Judicial policy favors resolution of all disputed matters between the parties in the same lawsuit, and thus, the court’s discretion on allowing leave to amend will usually be exercised liberally to permit amendment of pleadings. (See Nestle v. Santa Monica (1972) 6 Cal.3d 920, 939.)

“Although courts are bound to apply a policy of great liberality in permitting amendments to the complaint at any stage of the proceedings, up to and including trial, this policy should be applied only ‘[w]here no prejudice is shown to the adverse party. …’ [Citations.]” (Atkinson v. Elk Corp. (2003) 109 Cal.App.4th 739, 761.)
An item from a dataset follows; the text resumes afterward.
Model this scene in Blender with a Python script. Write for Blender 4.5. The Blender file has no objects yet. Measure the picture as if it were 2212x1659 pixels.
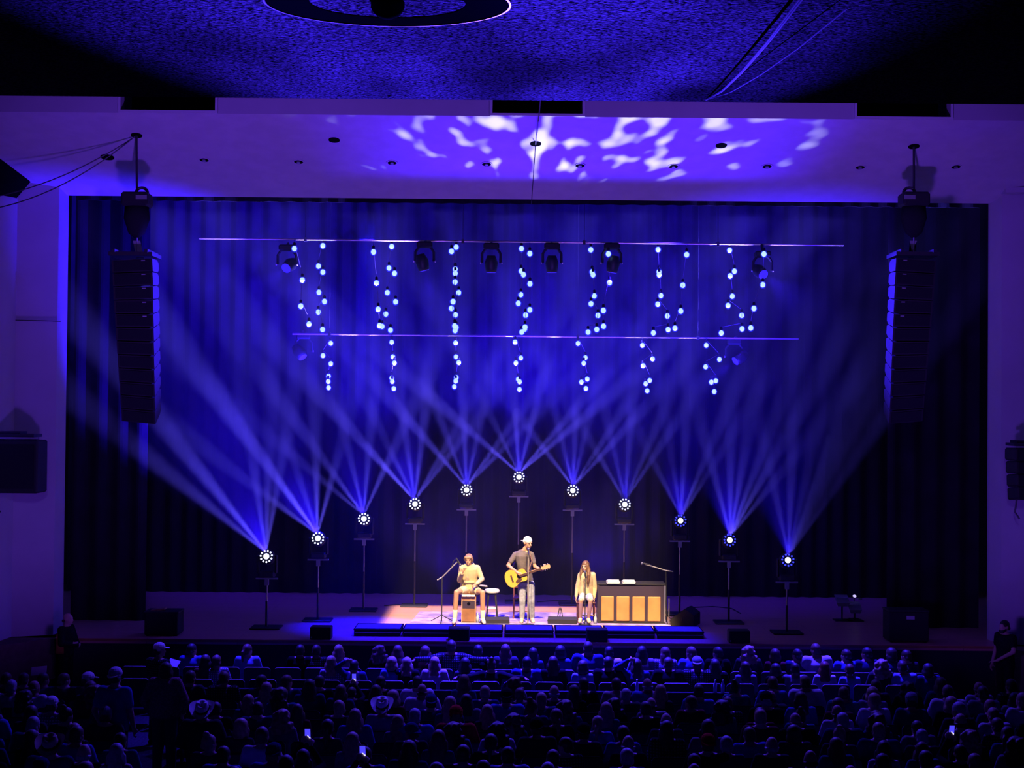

Furthermore, “‘even if a good amendment is proposed in proper form, unwarranted delay in presenting it may—of itself—be a valid reason for denial.’” (Record v. Reason (1999) 73 Cal.App.4th 472, 486.)

Taylor complains that the proposed amendment comes three years into the case. However, Plaintiff explains that the request to add common law causes of action is based on the Liberty Mutual decision, which was issued in August of 2013. Thus, the timing of Plaintiffs’ motion for leave is warranted.

Taylor fails to demonstrate any prejudice from the proposed amendments. In the context of amended pleadings, “[p]rejudice exists where the amendment would require delaying trial, resulting in loss of critical evidence or added costs of preparation, increased burden of discovery, etc.” (Weil & Brown, Cal. Practice Guide: Civil Procedure Before Trial (The Rutter Group 2012) ¶ 6:656, citing Magpali v. Farmers Group, Inc. (1996) 48 Cal.App.4th 471, 486-488.) Here, the June 2015 trial date is not imminent, and Taylor does not contend that the proposed amendment will require delaying trial. Taylor complains that it will have to conduct additional discovery and pre-trial motions in connection with the new causes of action, but this does not constitute prejudice that would justify denying leave to amend.

Taylor’s arguments regarding SB 800 exclusivity and The McCaffrey Group case should be presented in a demurrer or other appropriate motion once the SAC is filed.

The motion for leave to file the SAC is GRANTED.